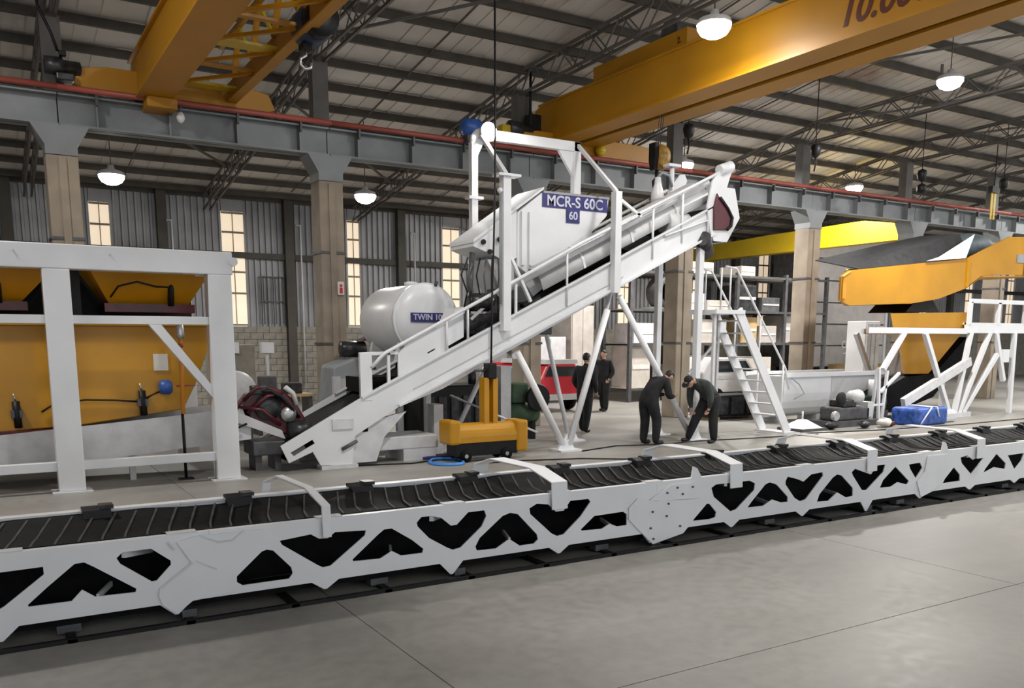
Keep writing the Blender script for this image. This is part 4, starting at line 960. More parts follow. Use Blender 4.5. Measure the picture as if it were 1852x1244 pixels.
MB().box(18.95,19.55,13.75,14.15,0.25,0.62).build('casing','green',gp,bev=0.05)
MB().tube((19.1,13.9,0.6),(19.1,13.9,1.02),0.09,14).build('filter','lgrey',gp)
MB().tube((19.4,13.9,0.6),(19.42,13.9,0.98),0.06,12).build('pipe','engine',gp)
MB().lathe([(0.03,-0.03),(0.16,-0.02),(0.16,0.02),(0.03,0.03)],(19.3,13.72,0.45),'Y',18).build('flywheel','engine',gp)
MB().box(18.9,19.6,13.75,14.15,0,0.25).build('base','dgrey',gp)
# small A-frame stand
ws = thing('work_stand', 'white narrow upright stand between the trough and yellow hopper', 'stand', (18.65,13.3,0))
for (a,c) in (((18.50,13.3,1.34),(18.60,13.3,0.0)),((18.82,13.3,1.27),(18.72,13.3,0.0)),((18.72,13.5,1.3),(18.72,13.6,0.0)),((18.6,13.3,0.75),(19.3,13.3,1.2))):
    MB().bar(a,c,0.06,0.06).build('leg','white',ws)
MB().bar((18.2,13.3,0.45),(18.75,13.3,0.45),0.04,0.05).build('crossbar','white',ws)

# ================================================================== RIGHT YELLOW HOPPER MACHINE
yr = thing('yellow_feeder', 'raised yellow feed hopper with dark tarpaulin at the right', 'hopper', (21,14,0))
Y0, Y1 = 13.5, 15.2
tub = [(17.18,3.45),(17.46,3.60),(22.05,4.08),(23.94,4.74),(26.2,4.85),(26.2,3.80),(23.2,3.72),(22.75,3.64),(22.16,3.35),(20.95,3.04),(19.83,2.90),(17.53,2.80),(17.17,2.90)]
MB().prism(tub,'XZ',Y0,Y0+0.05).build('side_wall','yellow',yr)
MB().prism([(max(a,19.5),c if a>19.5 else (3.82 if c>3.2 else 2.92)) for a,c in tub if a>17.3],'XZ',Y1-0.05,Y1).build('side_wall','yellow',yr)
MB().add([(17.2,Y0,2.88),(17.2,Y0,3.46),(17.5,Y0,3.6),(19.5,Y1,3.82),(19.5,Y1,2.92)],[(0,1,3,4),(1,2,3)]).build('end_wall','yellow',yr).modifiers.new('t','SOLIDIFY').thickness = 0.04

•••

§ Exercise aim: Copy out each line word for word, please, skipping the images.

§ Full answer:
Keep writing the Blender script for this image. This is part 4, starting at line 960. More parts follow. Use Blender 4.5. Measure the picture as if it were 1852x1244 pixels.
MB().box(18.95,19.55,13.75,14.15,0.25,0.62).build('casing','green',gp,bev=0.05)
MB().tube((19.1,13.9,0.6),(19.1,13.9,1.02),0.09,14).build('filter','lgrey',gp)
MB().tube((19.4,13.9,0.6),(19.42,13.9,0.98),0.06,12).build('pipe','engine',gp)
MB().lathe([(0.03,-0.03),(0.16,-0.02),(0.16,0.02),(0.03,0.03)],(19.3,13.72,0.45),'Y',18).build('flywheel','engine',gp)
MB().box(18.9,19.6,13.75,14.15,0,0.25).build('base','dgrey',gp)
# small A-frame stand
ws = thing('work_stand', 'white narrow upright stand between the trough and yellow hopper', 'stand', (18.65,13.3,0))
for (a,c) in (((18.50,13.3,1.34),(18.60,13.3,0.0)),((18.82,13.3,1.27),(18.72,13.3,0.0)),((18.72,13.5,1.3),(18.72,13.6,0.0)),((18.6,13.3,0.75),(19.3,13.3,1.2))):
    MB().bar(a,c,0.06,0.06).build('leg','white',ws)
MB().bar((18.2,13.3,0.45),(18.75,13.3,0.45),0.04,0.05).build('crossbar','white',ws)

# ================================================================== RIGHT YELLOW HOPPER MACHINE
yr = thing('yellow_feeder', 'raised yellow feed hopper with dark tarpaulin at the right', 'hopper', (21,14,0))
Y0, Y1 = 13.5, 15.2
tub = [(17.18,3.45),(17.46,3.60),(22.05,4.08),(23.94,4.74),(26.2,4.85),(26.2,3.80),(23.2,3.72),(22.75,3.64),(22.16,3.35),(20.95,3.04),(19.83,2.90),(17.53,2.80),(17.17,2.90)]
MB().prism(tub,'XZ',Y0,Y0+0.05).build('side_wall','yellow',yr)
MB().prism([(max(a,19.5),c if a>19.5 else (3.82 if c>3.2 else 2.92)) for a,c in tub if a>17.3],'XZ',Y1-0.05,Y1).build('side_wall','yellow',yr)
MB().add([(17.2,Y0,2.88),(17.2,Y0,3.46),(17.5,Y0,3.6),(19.5,Y1,3.82),(19.5,Y1,2.92)],[(0,1,3,4),(1,2,3)]).build('end_wall','yellow',yr).modifiers.new('t','SOLIDIFY').thickness = 0.04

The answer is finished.